First things first – Shannon delivers a career-high performance in this movie. I can’t say I’m a fan, but I like him just fine. The first time I saw him was in Bug, and he was great. In Midnight Special he’s really good, and I may go back and rewatch Man of Steel just because he’s in it. It’s safe to say I don’t have the same feelings about Premium Rush, which was probably a career low for everyone involved – I’ll give Shannon a free pass on that one, as I’m sure he knows how bad he was in it too. But his portrayal of Curtis LaForche is fantastic. It helps to have a good writer behind all of it, and in terms of character work, Nichols’s work is exemplary. Both Curtis and his wife Samantha (an excellent, understated performance by Jessica Chastain, who resembles Bryce Dallas Howard from the future) are terrifically well written by Nichols, but Curtis himself is a complex character that can only be brought to life by the right actor performing the right script, and that’s wonderfully apparent here.

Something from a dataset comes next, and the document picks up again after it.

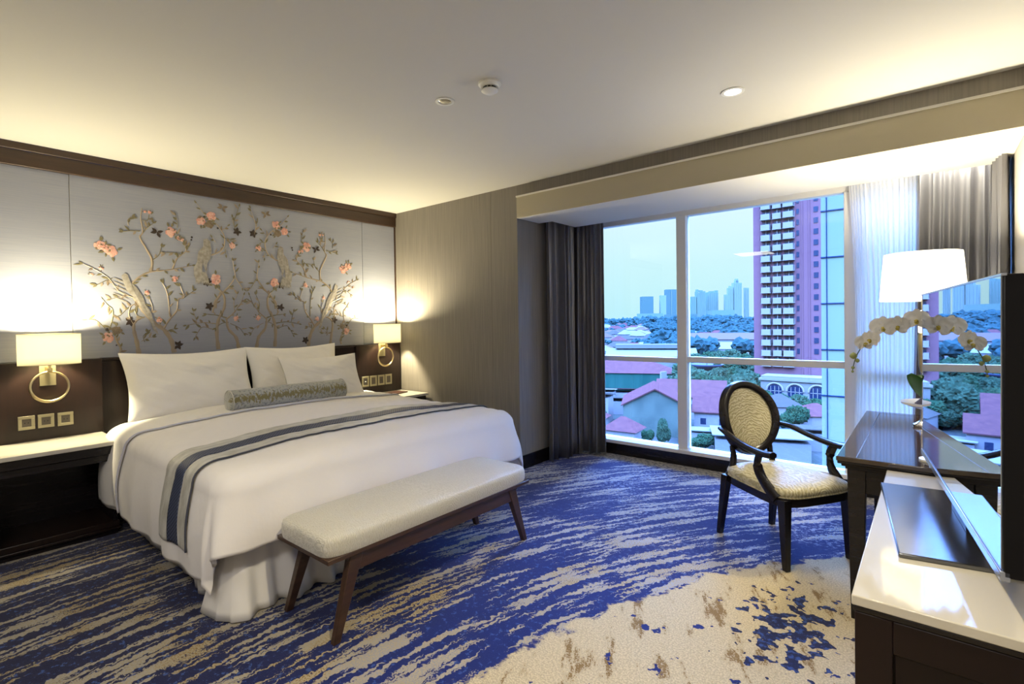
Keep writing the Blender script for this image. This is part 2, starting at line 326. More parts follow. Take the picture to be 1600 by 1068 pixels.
# ------------------------------------------------------------------ mesh building
class MB:
    def __init__(s): s.v = []; s.f = []; s.m = []; s.uv = {}
    def add(s, verts, faces, mi=0):
        o = len(s.v); s.v += [tuple(v) for v in verts]
        for f in faces: s.f.append(tuple(i + o for i in f)); s.m.append(mi)
        return s
    def box(s, x0, x1, y0, y1, z0, z1, mi=0, mtx=None):
        vs = [Vector((x, y, z)) for z in (z0, z1) for y in (y0, y1) for x in (x0, x1)]
        if mtx: vs = [mtx @ v for v in vs]
        return s.add(vs, [(0, 2, 3, 1), (4, 5, 7, 6), (0, 1, 5, 4), (2, 6, 7, 3), (0, 4, 6, 2), (1, 3, 7, 5)], mi)
    def taper(s, c0, s0, c1, s1, mi=0):
        """box-section strut from centre c0 (half sizes s0) to c1 (s1), sections horizontal"""
        vs = []
        for c, q in ((c0, s0), (c1, s1)):
            vs += [(c[0] - q[0], c[1] - q[1], c[2]), (c[0] + q[0], c[1] - q[1], c[2]), (c[0] + q[0], c[1] + q[1], c[2]), (c[0] - q[0], c[1] + q[1], c[2])]
        return s.add(vs, [(3, 2, 1, 0), (4, 5, 6, 7), (0, 1, 5, 4), (1, 2, 6, 5), (2, 3, 7, 6), (3, 0, 4, 7)], mi)
    def sweep(s, pts, rad, seg=8, mi=0, caps=True, closed=False, flat=(1, 1), upv=(0, 0, 1)):
        pts = [Vector(p) for p in pts]; n = len(pts)
        if not isinstance(rad, (list, tuple)): rad = [rad] * n
        o = len(s.v); upv = Vector(upv)
        for i, p in enumerate(pts):
            if closed: t = pts[(i + 1) % n] - pts[i - 1]
            else: t = pts[min(i + 1, n - 1)] - pts[max(i - 1, 0)]
            t = t.normalized() if t.length > 1e-9 else Vector((0, 0, 1))
            a = t.cross(upv)
            if a.length < 1e-4: a = t.cross(Vector((1, 0, 0)))
            a.normalize(); b = a.cross(t).normalized()
            for k in range(seg):
                w = 2 * PI * (k + 0.5) / seg
                s.v.append(tuple(p + a * (math.cos(w) * rad[i] * flat[0]) + b * (math.sin(w) * rad[i] * flat[1])))
        for i in range(n if closed else n - 1):
            j = (i + 1) % n
            for k in range(seg):
                l = (k + 1) % seg
                s.f.append((o + i * seg + k, o + i * seg + l, o + j * seg + l, o + j * seg + k)); s.m.append(mi)
        if caps and not closed:
            s.f.append(tuple(o + k for k in range(seg))[::-1]); s.m.append(mi)
            s.f.append(tuple(o + (n - 1) * seg + k for k in range(seg))); s.m.append(mi)
        return s
    def lathe(s, prof, c=(0, 0, 0), seg=32, mi=0, sx=1.0, sy=1.0):
        o = len(s.v)
        for r, z in prof:
            for k in range(seg):
                w = 2 * PI * k / seg
                s.v.append((c[0] + math.cos(w) * r * sx, c[1] + math.sin(w) * r * sy, c[2] + z))
        for i in range(len(prof) - 1):
            for k in range(seg):
                l = (k + 1) % seg
                s.f.append((o + i * seg + k, o + i * seg + l, o + (i + 1) * seg + l, o + (i + 1) * seg + k)); s.m.append(mi)
        return s
    def grid(s, fn, nu, nv, mi=0, uv=False, close_u=False):
        o = len(s.v)
        for i in range(nu + 1):
            for j in range(nv + 1):
                s.v.append(tuple(fn(i / nu, j / nv)))
        for i in range(nu):
            for j in range(nv):
                a = o + i * (nv + 1) + j
                s.f.append((a, a + nv + 1, a + nv + 2, a + 1)); s.m.append(mi)
                if uv: s.uv[len(s.f) - 1] = [(i / nu, j / nv), ((i + 1) / nu, j / nv), ((i + 1) / nu, (j + 1) / nv), (i / nu, (j + 1) / nv)]
        return s
    def prism(s, poly, z0, z1, mi=0, fn=None):
        """polygon extruded; fn maps (a, b, c) to a point"""
        fn = fn or (lambda a, b, c: (a, b, c)); n = len(poly)
        vs = [fn(a, b, z0) for a, b in poly] + [fn(a, b, z1) for a, b in poly]
        fs = [tuple(range(n))[::-1], tuple(range(n, 2 * n))] + [(i, (i + 1) % n, n + (i + 1) % n, n + i) for i in range(n)]
        return s.add(vs, fs, mi)
    def build(s, name, mats, parent=None, smooth=40, bevel=0.0, solid=0.0, subsurf=0, recenter=True, weld=False):
        me = bpy.data.meshes.new(name)
        vs = [Vector(v) for v in s.v]; loc = Vector((0, 0, 0))
        if recenter:
            lo = Vector((min(v.x for v in vs), min(v.y for v in vs), min(v.z for v in vs))); hi = Vector((max(v.x for v in vs), max(v.y for v in vs), max(v.z for v in vs)))
            loc = Vector(((lo.x + hi.x) / 2, (lo.y + hi.y) / 2, lo.z)); vs = [v - loc for v in vs]
        me.from_pydata([tuple(v) for v in vs], [], s.f)
        if s.uv:
            L = me.uv_layers.new(name='UVMap')
            for fi, q in s.uv.items():
                for k, li in enumerate(me.polygons[fi].loop_indices): L.data[li].uv = q[k]
        mats = mats if isinstance(mats, (list, tuple)) else [mats]
        for mm in mats: me.materials.append(M[mm] if isinstance(mm, str) else mm)
        for i, p in enumerate(me.polygons): p.material_index = s.m[i]
        bm = bmesh.new(); bm.from_mesh(me)
        if weld: bmesh.ops.remove_doubles(bm, verts=bm.verts, dist=1e-5)
        bmesh.ops.recalc_face_normals(bm, faces=bm.faces)
        for f in bm.faces: f.smooth = smooth > 0
        if 0 < smooth < 180:
            th = math.radians(smooth)
            for e in bm.edges:
                if len(e.link_faces) == 2: e.smooth = e.calc_face_angle(0) < th
        bm.to_mesh(me); bm.free()
        ob = bpy.data.objects.new(name, me); C.objects.link(ob); ob.location = loc
        if parent: ob.parent = parent
        if subsurf: q = ob.modifiers.new('sub', 'SUBSURF'); q.levels = q.render_levels = subsurf
        if solid: q = ob.modifiers.new('solid', 'SOLIDIFY'); q.thickness = solid; q.offset = 0
        if bevel: q = ob.modifiers.new('bevel', 'BEVEL'); q.width = bevel; q.segments = 2; q.limit_method = 'ANGLE'; q.angle_limit = math.radians(35)
        return ob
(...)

It’s an uncomfortable movie to sit through at times, because we either know someone who seems to go out of their way to make things difficult for themselves, or we have been that person at a time in our lives. Curtis isn’t a bad person, but he’s unable to shake himself free of his growing obsession. It ends up damaging almost everything in his life, yet at the same time his goal is a noble one. Regardless of whether or not these dreams and visions are real, all he wants to do is save his family from something bad. In a way, the movie plays like an extended take on Richard Dreyfuss’s obsession with Devil’s Tower in Close Encounters of the Third Kind. Both men are not only obsessed by something they cannot understand, they also are painfully aware of how damaging their obsession is becoming, and both movies contains scenes where this realization hits men hard. With more room to play with than Spielberg, Nichols gives Curtis a backstory containing a familial history of mental illness, and here again he makes the right move by showing us that Curtis himself remains cognizant of this. I like this layering of character a lot. I’ve recently been critical of indie movies that don’t do enough character work in the story, because really, the screenplay is the cheapest of a movie’s building blocks. Take Shelter is working on a bigger budget than these movies, for sure, but great character writing doesn’t cost a dime more, just the talent to do it and the understanding of why it’s needed.

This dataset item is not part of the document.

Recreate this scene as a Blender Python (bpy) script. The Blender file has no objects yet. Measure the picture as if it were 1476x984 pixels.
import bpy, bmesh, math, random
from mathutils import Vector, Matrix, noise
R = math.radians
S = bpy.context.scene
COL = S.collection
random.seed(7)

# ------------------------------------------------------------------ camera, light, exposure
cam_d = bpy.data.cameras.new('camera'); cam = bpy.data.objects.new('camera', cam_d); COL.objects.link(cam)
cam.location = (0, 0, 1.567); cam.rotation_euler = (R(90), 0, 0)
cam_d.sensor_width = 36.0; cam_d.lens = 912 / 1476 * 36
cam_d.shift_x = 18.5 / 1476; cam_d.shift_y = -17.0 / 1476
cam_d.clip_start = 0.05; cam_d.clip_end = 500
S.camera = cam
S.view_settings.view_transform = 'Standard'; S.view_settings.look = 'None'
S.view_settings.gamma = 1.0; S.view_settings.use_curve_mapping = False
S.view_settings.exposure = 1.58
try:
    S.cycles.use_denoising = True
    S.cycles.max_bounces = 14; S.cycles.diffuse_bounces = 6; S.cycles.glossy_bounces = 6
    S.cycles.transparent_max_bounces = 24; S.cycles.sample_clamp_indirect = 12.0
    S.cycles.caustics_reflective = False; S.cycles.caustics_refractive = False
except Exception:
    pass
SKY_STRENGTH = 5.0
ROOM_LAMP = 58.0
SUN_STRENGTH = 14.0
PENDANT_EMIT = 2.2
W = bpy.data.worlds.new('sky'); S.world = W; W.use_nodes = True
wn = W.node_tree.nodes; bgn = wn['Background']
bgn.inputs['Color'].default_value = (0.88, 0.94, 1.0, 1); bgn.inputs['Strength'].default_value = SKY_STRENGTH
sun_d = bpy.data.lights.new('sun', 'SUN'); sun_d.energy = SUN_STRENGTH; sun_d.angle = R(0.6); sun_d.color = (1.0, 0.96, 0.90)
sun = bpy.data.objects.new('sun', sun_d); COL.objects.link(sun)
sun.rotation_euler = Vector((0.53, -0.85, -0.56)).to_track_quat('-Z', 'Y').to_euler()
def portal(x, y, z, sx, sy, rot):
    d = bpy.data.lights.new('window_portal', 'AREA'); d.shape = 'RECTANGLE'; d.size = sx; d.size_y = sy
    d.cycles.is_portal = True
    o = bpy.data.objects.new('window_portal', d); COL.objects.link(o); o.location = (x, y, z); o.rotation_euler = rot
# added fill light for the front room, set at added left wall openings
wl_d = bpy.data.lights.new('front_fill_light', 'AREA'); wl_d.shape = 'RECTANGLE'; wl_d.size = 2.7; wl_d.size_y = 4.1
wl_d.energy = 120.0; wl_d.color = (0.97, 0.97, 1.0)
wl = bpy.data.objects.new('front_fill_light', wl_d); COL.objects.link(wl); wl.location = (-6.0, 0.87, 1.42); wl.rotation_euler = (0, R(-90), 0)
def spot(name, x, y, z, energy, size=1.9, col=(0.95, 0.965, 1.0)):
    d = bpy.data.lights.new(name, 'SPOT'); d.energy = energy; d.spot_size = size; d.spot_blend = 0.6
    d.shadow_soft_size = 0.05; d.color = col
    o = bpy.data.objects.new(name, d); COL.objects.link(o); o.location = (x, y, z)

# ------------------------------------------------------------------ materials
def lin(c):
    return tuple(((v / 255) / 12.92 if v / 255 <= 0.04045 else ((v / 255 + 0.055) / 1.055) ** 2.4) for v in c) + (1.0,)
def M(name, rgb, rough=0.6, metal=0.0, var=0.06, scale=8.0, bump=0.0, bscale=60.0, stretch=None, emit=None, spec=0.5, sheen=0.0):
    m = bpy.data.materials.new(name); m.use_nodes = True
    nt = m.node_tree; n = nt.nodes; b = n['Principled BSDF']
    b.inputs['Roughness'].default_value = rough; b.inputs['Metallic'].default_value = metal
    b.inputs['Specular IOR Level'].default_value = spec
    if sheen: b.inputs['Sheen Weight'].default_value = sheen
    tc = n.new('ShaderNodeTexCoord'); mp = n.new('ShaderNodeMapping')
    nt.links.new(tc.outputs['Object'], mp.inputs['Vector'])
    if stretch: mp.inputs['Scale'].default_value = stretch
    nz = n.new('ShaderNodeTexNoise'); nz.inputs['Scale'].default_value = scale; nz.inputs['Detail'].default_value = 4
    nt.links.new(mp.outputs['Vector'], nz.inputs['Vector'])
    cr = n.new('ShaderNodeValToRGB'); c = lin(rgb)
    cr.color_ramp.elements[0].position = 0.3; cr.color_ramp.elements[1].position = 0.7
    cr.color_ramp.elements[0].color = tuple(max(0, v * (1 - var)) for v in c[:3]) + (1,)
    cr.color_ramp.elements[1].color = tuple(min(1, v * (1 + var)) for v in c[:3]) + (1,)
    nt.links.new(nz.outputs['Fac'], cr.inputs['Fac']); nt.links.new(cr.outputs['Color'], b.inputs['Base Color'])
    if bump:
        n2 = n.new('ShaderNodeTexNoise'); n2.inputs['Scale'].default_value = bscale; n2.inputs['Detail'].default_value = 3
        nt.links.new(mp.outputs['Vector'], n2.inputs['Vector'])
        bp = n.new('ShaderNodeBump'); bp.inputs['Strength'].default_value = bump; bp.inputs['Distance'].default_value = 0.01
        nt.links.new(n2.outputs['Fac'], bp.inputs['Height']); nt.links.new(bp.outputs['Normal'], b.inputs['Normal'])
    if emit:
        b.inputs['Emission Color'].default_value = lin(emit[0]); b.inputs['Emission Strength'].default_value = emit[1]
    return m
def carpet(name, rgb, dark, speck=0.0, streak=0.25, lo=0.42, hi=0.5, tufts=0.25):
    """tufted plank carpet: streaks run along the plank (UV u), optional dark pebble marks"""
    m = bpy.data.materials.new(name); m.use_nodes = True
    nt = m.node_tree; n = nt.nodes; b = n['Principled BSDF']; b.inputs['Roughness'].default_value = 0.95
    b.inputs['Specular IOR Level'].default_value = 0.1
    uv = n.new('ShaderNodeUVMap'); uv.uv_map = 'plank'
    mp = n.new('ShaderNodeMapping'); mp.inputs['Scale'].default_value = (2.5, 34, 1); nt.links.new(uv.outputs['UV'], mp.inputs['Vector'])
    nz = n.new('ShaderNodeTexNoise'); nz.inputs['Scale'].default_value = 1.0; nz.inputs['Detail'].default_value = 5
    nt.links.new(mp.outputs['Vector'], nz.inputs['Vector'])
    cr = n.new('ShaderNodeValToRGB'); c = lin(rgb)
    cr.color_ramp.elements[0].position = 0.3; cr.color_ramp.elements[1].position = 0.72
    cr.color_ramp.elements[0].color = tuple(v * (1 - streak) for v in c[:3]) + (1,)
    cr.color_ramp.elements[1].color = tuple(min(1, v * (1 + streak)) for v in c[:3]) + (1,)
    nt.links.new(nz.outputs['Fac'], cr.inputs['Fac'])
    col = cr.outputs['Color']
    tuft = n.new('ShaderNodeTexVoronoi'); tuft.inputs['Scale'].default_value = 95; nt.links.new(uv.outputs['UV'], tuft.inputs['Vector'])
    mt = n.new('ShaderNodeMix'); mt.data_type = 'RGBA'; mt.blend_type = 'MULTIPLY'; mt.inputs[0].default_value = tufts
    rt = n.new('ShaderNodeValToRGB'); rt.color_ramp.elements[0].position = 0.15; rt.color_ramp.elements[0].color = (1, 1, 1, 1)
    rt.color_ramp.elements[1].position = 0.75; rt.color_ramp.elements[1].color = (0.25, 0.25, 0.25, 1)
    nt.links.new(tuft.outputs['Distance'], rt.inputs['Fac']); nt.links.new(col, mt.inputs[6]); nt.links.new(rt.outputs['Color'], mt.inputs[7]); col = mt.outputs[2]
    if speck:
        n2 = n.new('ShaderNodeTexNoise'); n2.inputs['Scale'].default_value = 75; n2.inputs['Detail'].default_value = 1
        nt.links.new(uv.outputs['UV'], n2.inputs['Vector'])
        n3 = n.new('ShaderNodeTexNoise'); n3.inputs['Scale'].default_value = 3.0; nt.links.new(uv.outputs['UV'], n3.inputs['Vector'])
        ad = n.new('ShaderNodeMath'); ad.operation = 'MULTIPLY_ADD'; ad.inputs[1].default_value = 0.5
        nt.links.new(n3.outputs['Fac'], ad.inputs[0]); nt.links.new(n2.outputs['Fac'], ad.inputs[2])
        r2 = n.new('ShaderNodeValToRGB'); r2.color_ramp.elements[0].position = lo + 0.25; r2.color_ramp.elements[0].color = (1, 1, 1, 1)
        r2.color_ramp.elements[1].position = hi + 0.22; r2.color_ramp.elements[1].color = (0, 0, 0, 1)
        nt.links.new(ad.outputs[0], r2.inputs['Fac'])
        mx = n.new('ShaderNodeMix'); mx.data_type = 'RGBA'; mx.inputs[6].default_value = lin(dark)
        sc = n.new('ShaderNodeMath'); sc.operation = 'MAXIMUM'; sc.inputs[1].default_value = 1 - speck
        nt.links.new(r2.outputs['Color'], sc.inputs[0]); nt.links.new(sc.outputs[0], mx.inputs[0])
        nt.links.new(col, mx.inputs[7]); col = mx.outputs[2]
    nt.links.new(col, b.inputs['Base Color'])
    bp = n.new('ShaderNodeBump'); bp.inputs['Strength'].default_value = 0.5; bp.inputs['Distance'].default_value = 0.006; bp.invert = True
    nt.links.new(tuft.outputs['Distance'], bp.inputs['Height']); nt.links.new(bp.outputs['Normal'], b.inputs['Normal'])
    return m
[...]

As life begins to fall apart for Curtis, I really felt the need to see him somehow make it through it all and come out the end better and stronger for it. Shannon plays the character with so much pathos that some scenes are painful to watch. I found myself dismayed by some of the choices he was making, like taking out a new loan at the bank, that I could hear myself groan inwardly. I didn’t want this guy to fail!

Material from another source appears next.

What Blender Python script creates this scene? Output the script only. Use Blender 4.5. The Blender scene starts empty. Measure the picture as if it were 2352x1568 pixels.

The misdirection of Nichols is really good, especially by introducing the element of the mental illness history, but there is so much ambiguity in the movie that it probably extended the story a little too much. While it doesn’t ever feel ponderous, I did look at the remaining time off and one during act 2. For me personally, that’s a sign of overindulgence in the story. I am a firm believer that all stories have a natural length, but Take Shelter exceeded it. It isn’t that there was “too much plot”, or that he plot itself is particularly complex, just that some plot elements could have been cut and the story would have survived intact. But here this is a small criticism. The main thrust of the movie is the question it generates within the minds of the audience: is Curtis going crazy, as he seems to be, or is he somehow picking up signals from a chaotic universe that his brain can’t fully tune into? The story will keep you guessing because it isn’t resolved fully until the ending, and even then, the movie uses a kind of “unreliable narrator” type device because there are so many dream sequences and visions used throughout that the actual reality of the movie is questionable. Definitely worth watching. If you’ve seen Midnight Special, likely you already have seen it – but if not, watch them both.